Objective
Repeat everything from the first line of the listing below through the line that contains "return (f(r), f(g), f(b), 1.0)", exactly. Leave out pictures.
— BEGIN —
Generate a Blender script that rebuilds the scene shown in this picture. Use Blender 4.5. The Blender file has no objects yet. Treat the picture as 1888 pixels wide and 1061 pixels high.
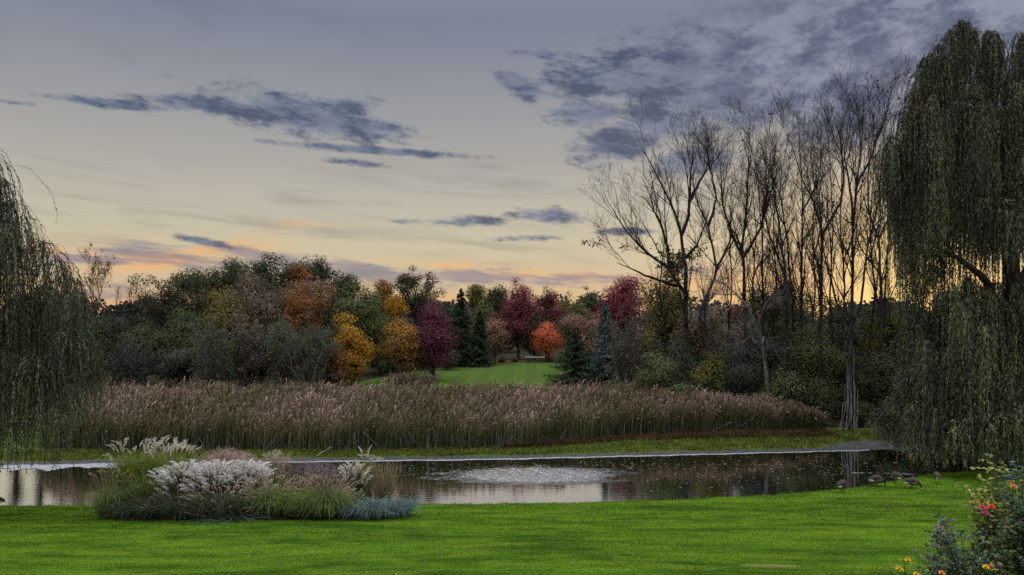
import bpy, math, random
import numpy as np
from mathutils import Vector

# ------------------------------------------------------------------ camera
CAM_H = 6.2; F = 1500.0; CX = 944.0; HY = 622.0      # photo pixels: focal length, centre column, horizon row
scn = bpy.context.scene
cam_d = bpy.data.cameras.new('camera'); cam = bpy.data.objects.new('camera', cam_d)
scn.collection.objects.link(cam); scn.camera = cam
cam.location = (0, 0, CAM_H); cam.rotation_euler = (math.radians(90), 0, 0)
cam_d.sensor_width = 36.0; cam_d.lens = 36.0 * F / 1888.0
cam_d.shift_y = (HY - 530.5) / 1888.0
cam_d.clip_start = 0.1; cam_d.clip_end = 4000

# ------------------------------------------------------------------ colour helpers
def lin(r, g, b):
    def f(c):
        c /= 255.0
        return c / 12.92 if c <= 0.04045 else ((c + 0.055) / 1.055) ** 2.4
    return (f(r), f(g), f(b), 1.0)

# ------------------------------------------------------------------ node helper
class S:
    """socket with arithmetic"""
    def __init__(s, nt, o): s.nt, s.o = nt, o
    def m(s, op, *a, clamp=False):
        n = s.nt.nodes.new('ShaderNodeMath'); n.operation = op; n.use_clamp = clamp
        for i, v in enumerate((s,) + a):
            if isinstance(v, S): s.nt.links.new(v.o, n.inputs[i])
            else: n.inputs[i].default_value = v
        return S(s.nt, n.outputs[0])
    def __add__(s, b): return s.m('ADD', b)
    __radd__ = __add__
    def __sub__(s, b): return s.m('SUBTRACT', b)
    def __mul__(s, b): return s.m('MULTIPLY', b)
    __rmul__ = __mul__
    def max(s, b): return s.m('MAXIMUM', b)
    def clamp(s): return s.m('MULTIPLY', 1.0, clamp=True)
    def smooth(s, a, b, lo=0.0, hi=1.0):
        n = s.nt.nodes.new('ShaderNodeMapRange'); n.interpolation_type = 'SMOOTHSTEP'
        s.nt.links.new(s.o, n.inputs[0])
        for i, v in enumerate((a, b, lo, hi)): n.inputs[i + 1].default_value = v
        return S(s.nt, n.outputs[0])
def comb(nt, x, y, z=0.0):
    n = nt.nodes.new('ShaderNodeCombineXYZ')
    for i, v in enumerate((x, y, z)):
        if isinstance(v, S): nt.links.new(v.o, n.inputs[i])
        else: n.inputs[i].default_value = v
    return n.outputs[0]
def noise(nt, vec, scale, detail=4, rough=0.55, dist=0.0, dims='3D'):
    n = nt.nodes.new('ShaderNodeTexNoise'); n.noise_dimensions = dims
    nt.links.new(vec, n.inputs['Vector'])
    n.inputs['Scale'].default_value = scale; n.inputs['Detail'].default_value = detail
    n.inputs['Roughness'].default_value = rough; n.inputs['Distortion'].default_value = dist
    return S(nt, n.outputs[0])
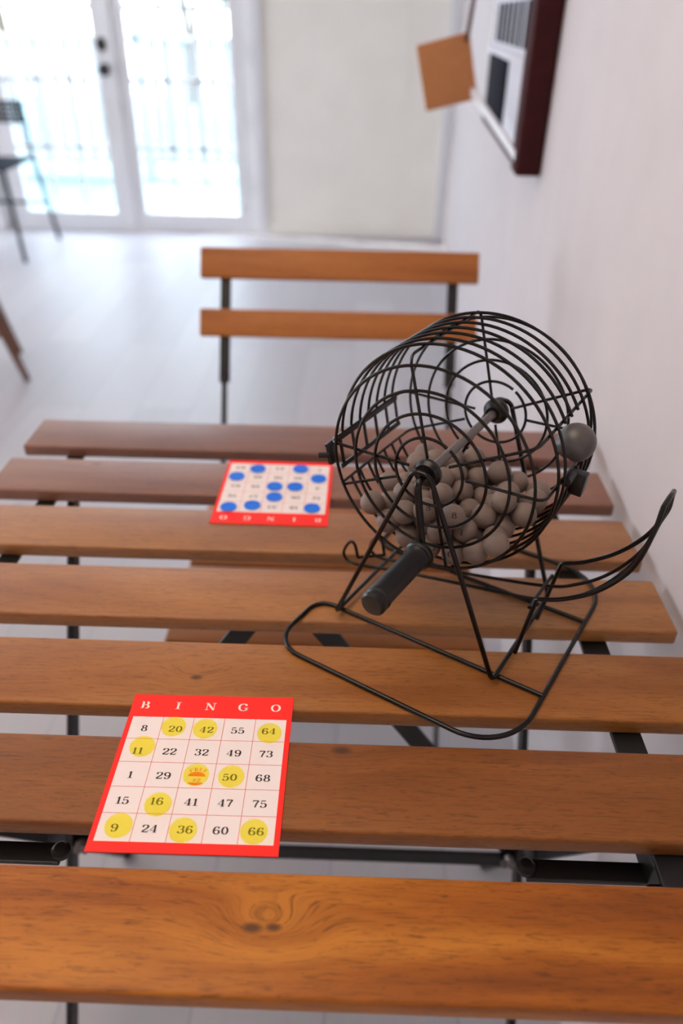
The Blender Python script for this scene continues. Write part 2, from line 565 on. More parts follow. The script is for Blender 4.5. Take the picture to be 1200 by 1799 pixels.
# left wall with three tall windows, and the wall behind the camera
bm = BM()
WIN = ((900, 2500), (2700, 4200))
ys = [-2600] + [v for w in WIN for v in w] + [BY + 100]
for k in range(0, len(ys), 2): box(bm, LX - 100, LX, ys[k], ys[k + 1], FZ, CZ)
for a_, b_ in WIN:
    box(bm, LX - 100, LX, a_, b_, FZ, -500); box(bm, LX - 100, LX, a_, b_, 1450, CZ)
struct('wall_left', bm, M_wallb, smooth=False)
for k, (a_, b_) in enumerate(WIN):
    bm = BM()
    for y0, y1 in ((a_, a_ + 50), (b_ - 50, b_), ((a_ + b_) / 2 - 25, (a_ + b_) / 2 + 25)): box(bm, LX - 70, LX - 20, y0, y1, -500, 1450, 3)
    for z0, z1 in ((-500, -450), (1400, 1450)): box(bm, LX - 70, LX - 20, a_, b_, z0, z1, 3)
    struct('window_%d' % (k + 1), bm, M_trim, smooth=False)
bm = BM(); box(bm, LX - 100, 760, -2700, -2600, FZ, CZ)
struct('wall_front', bm, M_wallb, smooth=False)
# back wall around the French doors
DX0, DX1, DTOP = -2255.0, -640.0, 1380.0
bm = BM()
box(bm, LX, DX0, BY, BY + 100, FZ, CZ)
box(bm, DX1, wx(BY) + 20, BY, BY + 100, FZ, CZ)
box(bm, DX0, DX1, BY, BY + 100, DTOP, CZ)
struct('wall_back', bm, M_wallb, smooth=False)
bm = BM(); box(bm, DX1 + 66, wx(BY) - 40, BY - 12, BY, FZ, FZ + 70, 3)
struct('baseboard_back', bm, M_wallb, smooth=False)
# slim corner moulding where the back wall meets the right wall
bm = BM(); box(bm, wx(BY) - 62, wx(BY) - 2, BY - 40, BY, FZ, CZ, 4)
struct('trim_1', bm, M_trim, smooth=False)
# shallow vertical panel joint on the back wall
bm = BM(); box(bm, 240, 262, BY - 3, BY, FZ + 95, CZ, 2)
struct('trim_2', bm, M_wallb, smooth=False)
# door casing
bm = BM()
box(bm, DX1, DX1 + 66, BY - 22, BY + 60, FZ, DTOP + 66, 3)
box(bm, DX0 - 66, DX0, BY - 22, BY + 60, FZ, DTOP + 66, 3)
box(bm, DX0, DX1, BY - 22, BY + 60, DTOP, DTOP + 66, 3)
struct('trim_3', bm, M_trim, smooth=False)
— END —
Solution for this exercise
Generate a Blender script that rebuilds the scene shown in this picture. Use Blender 4.5. The Blender file has no objects yet. Treat the picture as 1888 pixels wide and 1061 pixels high.
import bpy, math, random
import numpy as np
from mathutils import Vector

# ------------------------------------------------------------------ camera
CAM_H = 6.2; F = 1500.0; CX = 944.0; HY = 622.0      # photo pixels: focal length, centre column, horizon row
scn = bpy.context.scene
cam_d = bpy.data.cameras.new('camera'); cam = bpy.data.objects.new('camera', cam_d)
scn.collection.objects.link(cam); scn.camera = cam
cam.location = (0, 0, CAM_H); cam.rotation_euler = (math.radians(90), 0, 0)
cam_d.sensor_width = 36.0; cam_d.lens = 36.0 * F / 1888.0
cam_d.shift_y = (HY - 530.5) / 1888.0
cam_d.clip_start = 0.1; cam_d.clip_end = 4000

# ------------------------------------------------------------------ colour helpers
def lin(r, g, b):
    def f(c):
        c /= 255.0
        return c / 12.92 if c <= 0.04045 else ((c + 0.055) / 1.055) ** 2.4
    return (f(r), f(g), f(b), 1.0)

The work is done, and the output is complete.